Sunday, 4 November 2012

What we do in Uzès

Thought it might be nice to get out of the grocery and candy stores and show a couple of shots of life in Uzès.

It's a very pretty, medieval town, full of winding stone streets, wrought-iron clad balconies and olive tree lined boulevards. The street pictured below is the one typically used on tourist brochures - and it is very, very quaint. The street winds up the hill at such an angle that steps are built into the centre, darker stone part.

And here is one of the many olive trees dotting the town.

And each of them is loaded with olives.

Most of our days will find us at one of the numerous cafes around town, enjoying a coffee. Brad has a simple 'cafe' - essentially an espresso. Cassie opts for a noisette (same small espresso with a touch of cream) or a creme cafe (a giant splash of cream with the coffee). Sometimes you get a little thin biscuit with it, depending on which cafe you're at.

Typical Monday....

We're slowly getting the hang of 'having coffee' here. If the cafe serves food and you only want coffee, you don't sit at a table set with placemats and cutlery. Cafes usually have some set and some not. You don't need to wait to be seated, just sit down and someone will appear to take your order. When the drinks arrive, so does the bill - which you can choose to pay immediately. After that, you're free to sit there as long as you want.

Typical Tuesday.....with Clayton visiting...

Typical Thursday...

Heyyyyy, wait a minute!

Ok cheating here. We dropped Clayton off in Marseille for his flight out of France, and we stopped in the city for a bit o' home. Starbucks has not infiltrated into France yet, really. There are a load of them in Paris, but outside of the City of Lights, the way the French have coffee and the way Starbucks needs to do business are very different.

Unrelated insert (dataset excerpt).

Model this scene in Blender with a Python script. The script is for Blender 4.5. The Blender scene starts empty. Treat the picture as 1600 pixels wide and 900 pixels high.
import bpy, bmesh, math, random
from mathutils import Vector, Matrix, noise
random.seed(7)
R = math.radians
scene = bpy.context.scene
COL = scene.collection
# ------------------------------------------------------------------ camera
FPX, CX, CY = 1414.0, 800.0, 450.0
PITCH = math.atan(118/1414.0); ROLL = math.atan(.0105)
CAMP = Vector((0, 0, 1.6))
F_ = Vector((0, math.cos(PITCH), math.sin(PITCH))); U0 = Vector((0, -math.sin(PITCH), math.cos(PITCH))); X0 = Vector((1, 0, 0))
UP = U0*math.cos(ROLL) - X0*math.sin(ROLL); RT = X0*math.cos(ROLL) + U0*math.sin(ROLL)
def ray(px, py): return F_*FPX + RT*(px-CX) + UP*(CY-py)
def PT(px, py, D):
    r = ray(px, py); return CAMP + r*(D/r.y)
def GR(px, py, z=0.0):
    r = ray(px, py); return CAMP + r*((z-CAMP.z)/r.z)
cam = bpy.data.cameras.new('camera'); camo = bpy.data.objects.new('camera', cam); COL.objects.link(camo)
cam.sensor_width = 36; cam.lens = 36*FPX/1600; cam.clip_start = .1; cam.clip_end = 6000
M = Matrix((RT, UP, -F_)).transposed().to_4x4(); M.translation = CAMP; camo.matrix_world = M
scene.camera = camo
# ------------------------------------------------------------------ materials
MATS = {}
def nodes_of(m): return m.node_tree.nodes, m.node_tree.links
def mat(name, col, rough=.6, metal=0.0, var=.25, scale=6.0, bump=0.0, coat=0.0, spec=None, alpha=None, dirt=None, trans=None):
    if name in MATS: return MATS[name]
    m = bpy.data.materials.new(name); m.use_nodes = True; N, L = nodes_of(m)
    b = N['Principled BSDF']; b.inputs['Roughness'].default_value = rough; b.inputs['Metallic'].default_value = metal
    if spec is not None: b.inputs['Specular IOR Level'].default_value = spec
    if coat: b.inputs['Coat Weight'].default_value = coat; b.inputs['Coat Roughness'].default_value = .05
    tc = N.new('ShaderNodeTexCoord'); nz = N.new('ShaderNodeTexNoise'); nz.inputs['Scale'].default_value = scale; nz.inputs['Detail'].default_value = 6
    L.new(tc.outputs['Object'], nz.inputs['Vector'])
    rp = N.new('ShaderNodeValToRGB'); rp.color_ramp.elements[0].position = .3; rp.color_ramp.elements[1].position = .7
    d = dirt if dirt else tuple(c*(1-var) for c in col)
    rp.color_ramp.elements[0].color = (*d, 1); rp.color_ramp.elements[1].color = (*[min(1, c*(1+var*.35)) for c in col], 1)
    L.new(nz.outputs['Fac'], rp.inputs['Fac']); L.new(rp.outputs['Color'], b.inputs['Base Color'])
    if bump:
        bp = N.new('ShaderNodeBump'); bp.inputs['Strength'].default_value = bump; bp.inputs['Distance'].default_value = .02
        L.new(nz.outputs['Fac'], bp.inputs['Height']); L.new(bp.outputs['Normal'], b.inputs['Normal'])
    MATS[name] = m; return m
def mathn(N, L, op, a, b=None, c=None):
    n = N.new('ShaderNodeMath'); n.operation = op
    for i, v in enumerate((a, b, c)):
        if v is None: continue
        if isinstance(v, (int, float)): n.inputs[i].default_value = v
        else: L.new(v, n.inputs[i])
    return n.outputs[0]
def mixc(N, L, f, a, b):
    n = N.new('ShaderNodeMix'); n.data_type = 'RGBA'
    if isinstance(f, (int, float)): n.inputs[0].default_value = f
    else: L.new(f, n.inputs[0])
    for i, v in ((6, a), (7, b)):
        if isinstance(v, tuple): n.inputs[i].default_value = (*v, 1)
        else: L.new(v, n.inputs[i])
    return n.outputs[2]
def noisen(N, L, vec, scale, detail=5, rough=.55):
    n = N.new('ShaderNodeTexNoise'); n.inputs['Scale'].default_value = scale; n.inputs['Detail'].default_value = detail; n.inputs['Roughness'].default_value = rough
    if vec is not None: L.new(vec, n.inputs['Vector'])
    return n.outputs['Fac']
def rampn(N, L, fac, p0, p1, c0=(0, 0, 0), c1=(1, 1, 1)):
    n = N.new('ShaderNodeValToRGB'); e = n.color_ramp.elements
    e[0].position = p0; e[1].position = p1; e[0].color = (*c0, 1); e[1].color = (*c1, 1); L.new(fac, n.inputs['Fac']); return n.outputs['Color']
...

The French like to sit and drink their coffee and relax for a while. But Starbucks needs a good percentage of their clients to take that Grande Latte and leave with it. We've read that the profit margins for French Starbucks are low (or non-existent) due to the required rental of large stores with adequate seating (and the established, traditional cafe culture in the country). Should be interesting to see what the green mermaid can pull off.

We did enjoy our stop at the downtown Marseille store...with the next closest one about 300kms away.